There was a very small window of time between its publication in April 1943 and the day when its author departed to serve (and die) as a pilot in the Free French Airforce in North Africa and Corsica. Consequently, presentation copies are extraordinarily rare – but here we have one, and what a one! It is inscribed with an original drawing of the Little Prince, looking very sullen having landed on Earth, complaining pessimistically (in French, but I translate): “You’d have to be completely crazy to have chosen this planet. It is only pleasant at night when the inhabitants are asleep…” Wonderfully, the author here counters his character’s misanthropy: “The Little Prince was wrong. There are on earth some inhabitants whose straightforwardness, sweetness, and generosity of heart make up for the avarice and egotism of the others. For example, Dorothy Barclay”.

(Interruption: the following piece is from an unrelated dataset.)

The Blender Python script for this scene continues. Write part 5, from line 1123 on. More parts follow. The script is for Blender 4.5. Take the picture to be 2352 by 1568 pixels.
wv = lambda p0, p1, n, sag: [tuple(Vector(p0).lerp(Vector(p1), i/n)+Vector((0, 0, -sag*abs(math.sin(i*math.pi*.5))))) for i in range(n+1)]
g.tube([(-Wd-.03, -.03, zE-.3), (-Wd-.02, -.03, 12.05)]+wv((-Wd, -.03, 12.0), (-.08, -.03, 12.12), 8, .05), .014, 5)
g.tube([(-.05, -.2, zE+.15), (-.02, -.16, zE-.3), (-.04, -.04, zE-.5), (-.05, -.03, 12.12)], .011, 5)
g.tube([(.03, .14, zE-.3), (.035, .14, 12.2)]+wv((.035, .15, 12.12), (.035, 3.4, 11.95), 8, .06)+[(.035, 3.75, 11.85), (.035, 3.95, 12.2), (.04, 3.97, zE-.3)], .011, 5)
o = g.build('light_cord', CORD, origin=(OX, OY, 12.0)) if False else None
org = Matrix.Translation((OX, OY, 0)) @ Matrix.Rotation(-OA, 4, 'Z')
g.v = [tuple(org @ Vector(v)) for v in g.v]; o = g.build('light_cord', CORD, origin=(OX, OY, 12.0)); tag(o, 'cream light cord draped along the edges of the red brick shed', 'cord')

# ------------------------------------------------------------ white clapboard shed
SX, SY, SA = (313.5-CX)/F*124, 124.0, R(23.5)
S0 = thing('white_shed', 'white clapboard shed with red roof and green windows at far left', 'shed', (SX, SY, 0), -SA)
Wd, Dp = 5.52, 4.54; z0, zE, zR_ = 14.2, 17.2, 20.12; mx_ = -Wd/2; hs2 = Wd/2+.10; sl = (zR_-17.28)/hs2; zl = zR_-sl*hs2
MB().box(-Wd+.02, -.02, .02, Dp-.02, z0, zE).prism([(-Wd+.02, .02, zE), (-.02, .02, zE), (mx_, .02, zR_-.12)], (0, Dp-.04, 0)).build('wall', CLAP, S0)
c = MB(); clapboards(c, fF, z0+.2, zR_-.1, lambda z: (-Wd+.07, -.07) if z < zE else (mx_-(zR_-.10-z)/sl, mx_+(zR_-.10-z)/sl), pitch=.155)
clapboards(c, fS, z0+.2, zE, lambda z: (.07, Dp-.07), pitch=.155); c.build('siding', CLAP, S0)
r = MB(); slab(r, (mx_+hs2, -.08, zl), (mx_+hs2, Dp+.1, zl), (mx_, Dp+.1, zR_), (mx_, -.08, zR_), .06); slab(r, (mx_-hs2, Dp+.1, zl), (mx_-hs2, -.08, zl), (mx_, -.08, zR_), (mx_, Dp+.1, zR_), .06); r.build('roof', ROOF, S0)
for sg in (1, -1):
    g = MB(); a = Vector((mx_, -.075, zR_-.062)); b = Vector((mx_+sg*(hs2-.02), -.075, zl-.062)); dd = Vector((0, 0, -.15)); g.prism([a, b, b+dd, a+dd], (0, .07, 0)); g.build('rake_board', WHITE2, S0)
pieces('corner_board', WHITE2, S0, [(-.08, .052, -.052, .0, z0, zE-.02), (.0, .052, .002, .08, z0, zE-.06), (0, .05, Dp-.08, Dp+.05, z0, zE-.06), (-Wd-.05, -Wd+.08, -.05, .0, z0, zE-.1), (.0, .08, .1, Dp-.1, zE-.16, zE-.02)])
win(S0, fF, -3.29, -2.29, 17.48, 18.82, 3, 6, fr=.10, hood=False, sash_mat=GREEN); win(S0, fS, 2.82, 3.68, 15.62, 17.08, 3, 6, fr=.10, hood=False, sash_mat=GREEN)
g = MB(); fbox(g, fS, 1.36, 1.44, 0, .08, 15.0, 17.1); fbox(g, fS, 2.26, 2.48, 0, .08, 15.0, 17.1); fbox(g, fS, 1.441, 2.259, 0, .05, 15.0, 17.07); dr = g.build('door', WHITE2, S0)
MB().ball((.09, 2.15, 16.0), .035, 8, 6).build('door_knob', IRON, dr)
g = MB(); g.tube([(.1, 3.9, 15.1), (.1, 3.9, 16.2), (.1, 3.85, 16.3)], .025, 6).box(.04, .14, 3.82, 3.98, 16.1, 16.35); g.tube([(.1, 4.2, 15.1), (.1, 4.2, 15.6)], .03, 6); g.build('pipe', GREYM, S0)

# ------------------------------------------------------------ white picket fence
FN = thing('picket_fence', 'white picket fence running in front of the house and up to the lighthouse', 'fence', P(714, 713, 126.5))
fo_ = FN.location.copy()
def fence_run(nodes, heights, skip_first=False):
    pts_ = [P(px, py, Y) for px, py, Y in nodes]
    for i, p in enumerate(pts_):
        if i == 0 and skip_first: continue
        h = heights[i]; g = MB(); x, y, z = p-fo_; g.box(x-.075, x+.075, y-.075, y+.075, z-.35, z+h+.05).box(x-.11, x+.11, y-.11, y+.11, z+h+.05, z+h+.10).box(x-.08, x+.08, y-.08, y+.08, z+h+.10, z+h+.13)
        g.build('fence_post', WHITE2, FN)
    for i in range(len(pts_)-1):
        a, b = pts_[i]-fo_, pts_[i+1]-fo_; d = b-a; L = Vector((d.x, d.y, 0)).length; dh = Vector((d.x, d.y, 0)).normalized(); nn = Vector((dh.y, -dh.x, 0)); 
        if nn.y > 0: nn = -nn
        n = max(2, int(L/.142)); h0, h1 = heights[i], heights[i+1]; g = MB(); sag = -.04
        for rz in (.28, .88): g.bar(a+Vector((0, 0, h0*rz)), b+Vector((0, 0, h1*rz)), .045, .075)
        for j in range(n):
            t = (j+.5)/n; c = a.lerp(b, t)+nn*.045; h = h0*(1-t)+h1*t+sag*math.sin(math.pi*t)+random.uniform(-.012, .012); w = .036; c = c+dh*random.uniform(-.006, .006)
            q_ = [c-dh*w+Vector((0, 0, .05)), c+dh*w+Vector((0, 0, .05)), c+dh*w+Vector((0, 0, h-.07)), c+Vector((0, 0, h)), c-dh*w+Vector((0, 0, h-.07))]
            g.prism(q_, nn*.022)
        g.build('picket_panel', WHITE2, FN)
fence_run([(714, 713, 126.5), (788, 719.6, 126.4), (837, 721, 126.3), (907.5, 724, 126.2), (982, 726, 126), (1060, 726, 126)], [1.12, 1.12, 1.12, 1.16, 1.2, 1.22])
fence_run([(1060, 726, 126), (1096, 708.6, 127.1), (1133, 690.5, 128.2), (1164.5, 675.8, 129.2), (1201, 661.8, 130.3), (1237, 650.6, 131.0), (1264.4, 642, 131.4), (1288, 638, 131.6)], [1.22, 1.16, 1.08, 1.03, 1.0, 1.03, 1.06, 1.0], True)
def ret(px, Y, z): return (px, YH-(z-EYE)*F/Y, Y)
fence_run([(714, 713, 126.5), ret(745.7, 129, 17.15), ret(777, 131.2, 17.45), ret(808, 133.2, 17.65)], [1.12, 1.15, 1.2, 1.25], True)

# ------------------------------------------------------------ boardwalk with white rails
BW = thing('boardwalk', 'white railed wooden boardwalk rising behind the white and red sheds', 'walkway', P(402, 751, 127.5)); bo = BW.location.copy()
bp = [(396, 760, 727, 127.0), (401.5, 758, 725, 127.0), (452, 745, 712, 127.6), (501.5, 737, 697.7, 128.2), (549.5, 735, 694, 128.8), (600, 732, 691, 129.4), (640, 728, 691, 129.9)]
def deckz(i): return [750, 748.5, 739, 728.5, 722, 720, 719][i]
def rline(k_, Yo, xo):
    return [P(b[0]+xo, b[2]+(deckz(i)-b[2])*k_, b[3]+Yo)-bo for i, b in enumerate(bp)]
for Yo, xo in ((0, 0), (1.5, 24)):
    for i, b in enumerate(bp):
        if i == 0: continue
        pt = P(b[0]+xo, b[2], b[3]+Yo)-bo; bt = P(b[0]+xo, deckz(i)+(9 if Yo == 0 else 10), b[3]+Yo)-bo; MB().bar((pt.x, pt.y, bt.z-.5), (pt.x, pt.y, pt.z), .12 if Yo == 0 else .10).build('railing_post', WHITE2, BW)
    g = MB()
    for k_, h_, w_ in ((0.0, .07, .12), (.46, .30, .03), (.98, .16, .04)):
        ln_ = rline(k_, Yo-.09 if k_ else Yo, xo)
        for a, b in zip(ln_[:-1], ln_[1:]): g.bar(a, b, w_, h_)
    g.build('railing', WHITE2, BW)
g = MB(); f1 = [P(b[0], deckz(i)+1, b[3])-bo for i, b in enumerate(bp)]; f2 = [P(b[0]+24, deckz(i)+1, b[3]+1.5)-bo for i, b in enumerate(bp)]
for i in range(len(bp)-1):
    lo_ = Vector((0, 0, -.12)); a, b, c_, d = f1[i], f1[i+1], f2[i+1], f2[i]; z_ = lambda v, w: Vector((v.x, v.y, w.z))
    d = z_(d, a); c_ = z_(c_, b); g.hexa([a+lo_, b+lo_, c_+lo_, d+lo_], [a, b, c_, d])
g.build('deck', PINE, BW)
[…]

The fortunate recipient was an assistant to New York Times reporter Helen Lazeroff, a friend of Saint-Exupéry. While composing the chapter in which the Little Prince meets a madly acquisitive businessman counting stars as if to own them, the author became curious as to how many stars can be seen from Earth. He asked his friend Lazeroff, whose assistant picked up the matter and telephoned the Hayden Planetarium. She provided the answer (9,096 to the naked eye, according to a recent Yale University calculation) to Saint-Exupéry, and for her “straightforwardness, sweetness and generosity of heart” she was gifted this exceptional book and its moving inscription.